• [Dataset excerpt]
|---|
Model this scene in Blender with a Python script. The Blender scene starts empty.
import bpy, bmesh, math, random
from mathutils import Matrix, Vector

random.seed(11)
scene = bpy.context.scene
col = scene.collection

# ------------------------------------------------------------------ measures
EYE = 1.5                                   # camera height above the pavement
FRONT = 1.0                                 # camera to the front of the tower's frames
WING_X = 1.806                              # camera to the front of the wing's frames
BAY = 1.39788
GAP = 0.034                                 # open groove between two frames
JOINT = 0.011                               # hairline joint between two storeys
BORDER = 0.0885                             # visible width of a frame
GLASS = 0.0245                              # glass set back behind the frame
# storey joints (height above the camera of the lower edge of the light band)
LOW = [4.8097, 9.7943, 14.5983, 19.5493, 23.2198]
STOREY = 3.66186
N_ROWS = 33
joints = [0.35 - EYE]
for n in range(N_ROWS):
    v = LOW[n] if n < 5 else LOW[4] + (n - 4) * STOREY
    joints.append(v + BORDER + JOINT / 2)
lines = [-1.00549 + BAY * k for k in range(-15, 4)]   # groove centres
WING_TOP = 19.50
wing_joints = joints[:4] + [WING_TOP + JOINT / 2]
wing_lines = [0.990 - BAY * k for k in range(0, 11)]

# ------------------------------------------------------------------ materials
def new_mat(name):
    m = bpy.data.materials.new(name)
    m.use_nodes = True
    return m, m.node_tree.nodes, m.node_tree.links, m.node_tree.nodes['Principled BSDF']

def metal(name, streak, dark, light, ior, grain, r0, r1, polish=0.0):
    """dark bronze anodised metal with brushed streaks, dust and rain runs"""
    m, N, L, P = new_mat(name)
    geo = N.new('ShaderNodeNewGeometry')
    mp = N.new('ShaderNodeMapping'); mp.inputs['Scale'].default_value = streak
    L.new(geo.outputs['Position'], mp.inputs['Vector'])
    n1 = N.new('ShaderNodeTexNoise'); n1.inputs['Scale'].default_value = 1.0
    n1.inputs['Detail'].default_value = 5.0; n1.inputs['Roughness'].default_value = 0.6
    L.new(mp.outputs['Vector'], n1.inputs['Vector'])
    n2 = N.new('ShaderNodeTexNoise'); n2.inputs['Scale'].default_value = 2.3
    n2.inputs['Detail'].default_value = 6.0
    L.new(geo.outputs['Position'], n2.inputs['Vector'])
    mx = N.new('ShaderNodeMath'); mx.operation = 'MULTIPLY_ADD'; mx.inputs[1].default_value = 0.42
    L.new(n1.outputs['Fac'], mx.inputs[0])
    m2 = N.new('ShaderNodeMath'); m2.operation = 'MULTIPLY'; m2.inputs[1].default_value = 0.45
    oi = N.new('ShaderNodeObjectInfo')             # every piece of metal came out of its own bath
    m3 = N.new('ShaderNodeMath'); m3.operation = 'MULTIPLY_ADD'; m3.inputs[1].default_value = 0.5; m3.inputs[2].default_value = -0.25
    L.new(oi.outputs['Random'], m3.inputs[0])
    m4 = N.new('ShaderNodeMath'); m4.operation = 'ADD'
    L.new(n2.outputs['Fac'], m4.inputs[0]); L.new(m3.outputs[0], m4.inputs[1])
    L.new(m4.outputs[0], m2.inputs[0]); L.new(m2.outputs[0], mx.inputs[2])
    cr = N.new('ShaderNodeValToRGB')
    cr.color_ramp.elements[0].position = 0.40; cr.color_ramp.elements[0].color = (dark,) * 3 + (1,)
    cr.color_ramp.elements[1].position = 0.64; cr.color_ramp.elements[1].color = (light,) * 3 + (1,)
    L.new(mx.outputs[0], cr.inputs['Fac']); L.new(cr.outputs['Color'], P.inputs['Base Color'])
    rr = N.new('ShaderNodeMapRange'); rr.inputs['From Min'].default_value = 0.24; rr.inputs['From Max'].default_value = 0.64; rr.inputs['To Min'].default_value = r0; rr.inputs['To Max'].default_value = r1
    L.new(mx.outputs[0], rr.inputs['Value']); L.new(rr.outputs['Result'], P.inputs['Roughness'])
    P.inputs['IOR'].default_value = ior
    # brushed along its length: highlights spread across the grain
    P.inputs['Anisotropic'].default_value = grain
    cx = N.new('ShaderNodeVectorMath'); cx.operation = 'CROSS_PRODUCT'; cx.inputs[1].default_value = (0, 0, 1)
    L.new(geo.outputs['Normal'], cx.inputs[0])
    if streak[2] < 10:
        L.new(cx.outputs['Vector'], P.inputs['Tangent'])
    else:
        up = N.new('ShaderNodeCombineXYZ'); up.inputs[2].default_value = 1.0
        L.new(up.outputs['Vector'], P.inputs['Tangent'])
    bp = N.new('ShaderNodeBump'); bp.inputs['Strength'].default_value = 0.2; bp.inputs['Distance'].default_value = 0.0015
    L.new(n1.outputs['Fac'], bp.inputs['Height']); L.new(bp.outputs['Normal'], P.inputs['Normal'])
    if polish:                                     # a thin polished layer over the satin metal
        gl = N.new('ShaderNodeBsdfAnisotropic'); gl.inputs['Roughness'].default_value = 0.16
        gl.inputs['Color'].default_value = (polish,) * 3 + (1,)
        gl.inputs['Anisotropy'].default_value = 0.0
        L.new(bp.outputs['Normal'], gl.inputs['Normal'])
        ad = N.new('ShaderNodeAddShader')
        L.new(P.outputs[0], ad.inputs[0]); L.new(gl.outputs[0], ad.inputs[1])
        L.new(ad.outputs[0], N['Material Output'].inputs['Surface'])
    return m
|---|
• [What is asked] Return all lines containing "scene".

• [Output of the exercise]
Model this scene in Blender with a Python script. The Blender scene starts empty.
scene = bpy.context.scene
col = scene.collection